A teacher reading a book to a group of children sat on the floor in a classroom. The students are engaging and putting their hands up.

Why do you think reading for pleasure is important for kids learning English?

‘I think it’s important for kids to fall in love with the sound of the language – its rhythms and cadences, even if they don’t understand every word. That’s why I think it’s really important for kids not only to read, but to be read to, on a regular basis. Obviously, for kids learning English who don’t have English-speaking parents, this presents a problem – but that’s where audiobooks come in. ‘

‘It helps them to learn to laugh. ‘

‘Reading is the key to understanding the flow of a language and to widening vocabulary, all with the added bonus of having fun and stimulating the imagination.’

‘Reading for pleasure is important for us all. It helps with language learning and is a delightful way to learn more vocabulary.’

So, now we know it’s so important, we encounter the question of how.

How do you incorporate storytelling into the ELT classroom?

There isn’t a simple black and white answer here – it depends on your style as a teacher, your curriculum, and the resources you have available. However, one major way is to encourage students to use graded readers.

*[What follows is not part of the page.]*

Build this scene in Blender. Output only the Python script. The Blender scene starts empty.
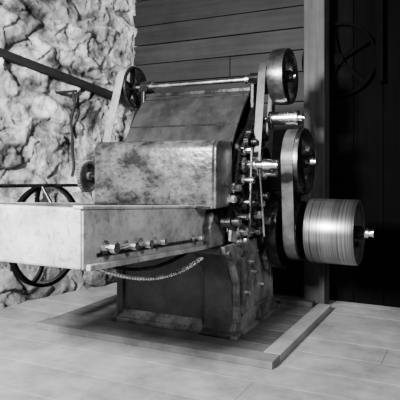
import bpy, bmesh, math, random
from mathutils import Vector, Matrix, noise
random.seed(7)
S=bpy.context.scene
COL=S.collection

# ---------------------------------------------------------------- materials
def new_mat(name):
    m=bpy.data.materials.new(name); m.use_nodes=True
    nt=m.node_tree; b=nt.nodes['Principled BSDF']
    return m,nt,b
def g(v): return (v,v,v,1)
def grime(name,lo,hi,scale=6,rough=.5,metal=0,bump=.1,stretch=(1,1,1),detail=8,p0=.36,p1=.64,spots=0):
    m,nt,b=new_mat(name); N=nt.nodes; L=nt.links
    tc=N.new('ShaderNodeTexCoord'); mp=N.new('ShaderNodeMapping'); mp.inputs['Scale'].default_value=stretch
    n=N.new('ShaderNodeTexNoise'); n.inputs['Scale'].default_value=scale; n.inputs['Detail'].default_value=detail; n.inputs['Roughness'].default_value=.68
    r=N.new('ShaderNodeValToRGB'); r.color_ramp.elements[0].position=p0; r.color_ramp.elements[1].position=p1
    r.color_ramp.elements[0].color=g(lo); r.color_ramp.elements[1].color=g(hi)
    L.new(tc.outputs['Object'],mp.inputs[0]); L.new(mp.outputs[0],n.inputs['Vector']); L.new(n.outputs['Fac'],r.inputs[0])
    out=r.outputs[0]
    if spots:
        s=N.new('ShaderNodeTexNoise'); s.inputs['Scale'].default_value=scale*7; s.inputs['Detail'].default_value=6; s.inputs['Roughness'].default_value=.7
        L.new(mp.outputs[0],s.inputs['Vector'])
        rs=N.new('ShaderNodeValToRGB'); rs.color_ramp.elements[0].position=.36; rs.color_ramp.elements[0].color=g(1-spots); rs.color_ramp.elements[1].position=.47; rs.color_ramp.elements[1].color=g(1)
        L.new(s.outputs['Fac'],rs.inputs[0])
        mx=N.new('ShaderNodeMix'); mx.data_type='RGBA'; mx.blend_type='MULTIPLY'; mx.inputs[0].default_value=1
        L.new(out,mx.inputs[6]); L.new(rs.outputs[0],mx.inputs[7]); out=mx.outputs[2]
    L.new(out,b.inputs['Base Color'])
    bp=N.new('ShaderNodeBump'); bp.inputs['Strength'].default_value=bump; bp.inputs['Distance'].default_value=.01
    n2=N.new('ShaderNodeTexNoise'); n2.inputs['Scale'].default_value=scale*5; n2.inputs['Detail'].default_value=4
    L.new(mp.outputs[0],n2.inputs['Vector']); L.new(n2.outputs['Fac'],bp.inputs['Height']); L.new(bp.outputs[0],b.inputs['Normal'])
    b.inputs['Metallic'].default_value=metal
    mr=N.new('ShaderNodeMapRange'); mr.inputs['To Min'].default_value=rough-.12; mr.inputs['To Max'].default_value=rough+.15
    L.new(n.outputs['Fac'],mr.inputs['Value']); L.new(mr.outputs[0],b.inputs['Roughness'])
    return m
def wood(name,lo,hi,axis=0,rough=.6,grain=30,bump=.3,tone=True,spec=.5,wg=.5,scuff=0):
    m,nt,b=new_mat(name); N=nt.nodes; L=nt.links
    tc=N.new('ShaderNodeTexCoord'); mp=N.new('ShaderNodeMapping')
    s=[grain,grain,grain]; s[axis]=grain*.05; mp.inputs['Scale'].default_value=s
    n=N.new('ShaderNodeTexNoise'); n.inputs['Scale'].default_value=1; n.inputs['Detail'].default_value=8; n.inputs['Roughness'].default_value=.6
    nb=N.new('ShaderNodeTexNoise'); nb.inputs['Scale'].default_value=2.6; nb.inputs['Detail'].default_value=11; nb.inputs['Roughness'].default_value=.72
    L.new(tc.outputs['Object'],mp.inputs[0]); L.new(mp.outputs[0],n.inputs['Vector']); L.new(tc.outputs['Object'],nb.inputs['Vector'])
    r=N.new('ShaderNodeValToRGB'); r.color_ramp.elements[0].position=.34; r.color_ramp.elements[1].position=.64
    r.color_ramp.elements[0].color=g(lo); r.color_ramp.elements[1].color=g(hi)
    ad=N.new('ShaderNodeMath'); ad.operation='MULTIPLY_ADD'; ad.inputs[1].default_value=wg
    ml=N.new('ShaderNodeMath'); ml.operation='MULTIPLY'; ml.inputs[1].default_value=1-wg
    L.new(n.outputs['Fac'],ad.inputs[0]); L.new(nb.outputs['Fac'],ml.inputs[0]); L.new(ml.outputs[0],ad.inputs[2])
    L.new(ad.outputs[0],r.inputs[0])
    if tone:
        at=N.new('ShaderNodeAttribute'); at.attribute_name='tone'
        mx=N.new('ShaderNodeMix'); mx.data_type='RGBA'; mx.blend_type='MULTIPLY'; mx.inputs[0].default_value=1
        L.new(r.outputs[0],mx.inputs[6]); L.new(at.outputs['Fac'],mx.inputs[7]); L.new(mx.outputs[2],b.inputs['Base Color'])
    else: L.new(r.outputs[0],b.inputs['Base Color'])
    bp=N.new('ShaderNodeBump'); bp.inputs['Strength'].default_value=bump; bp.inputs['Distance'].default_value=.004
    L.new(n.outputs['Fac'],bp.inputs['Height']); L.new(bp.outputs[0],b.inputs['Normal'])
    b.inputs['Roughness'].default_value=rough; b.inputs['Specular IOR Level'].default_value=spec
    return m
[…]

A selection of the Garnet Oracle Readers fanned out.
Garnet Oracle Readers

Graded readers are books in which the language level has been adjusted for different levels of English. They are a useful resource to use in the classroom and incorporate into lessons.

The Garnet Oracle Readers comprises of 16 titles across four stages. The series is structured carefully according to level and are designed to encourage young adults to read for pleasure. The original stories are engaging and allow students to read at their own pace and at a level that suits them, whilst also developing their imagination. They are also available in audio format which makes them accessible and a great, interactive way to read.

Similarly, the Garnet Oracle Classics are graded reader adaptations of classic English stories and are a great tool to utilise in the classroom.

A selection of the Garnet Classic Readers.
Classic Readers

Graded readers are just one example of how to incorporate storytelling into the ELT classroom, something that can be so beneficial for the student. It can help them to improve their reading and grammar. It will also expose them to new vocabulary, and to the customs and cultures of different countries. They are able to explore their imagination and broaden their horizons. They are able to ask questions about the book which encourages engagement with the story. It also improves their ability to retell a scene or plot point. The list really does go on and on!


There are so many benefits to encouraging your students to read for pleasure.

What books do you use in your classroom? Do you use graded readers? How do you incorporate storytelling into your classroom?

Make sure to encourage your students to pick up a book today!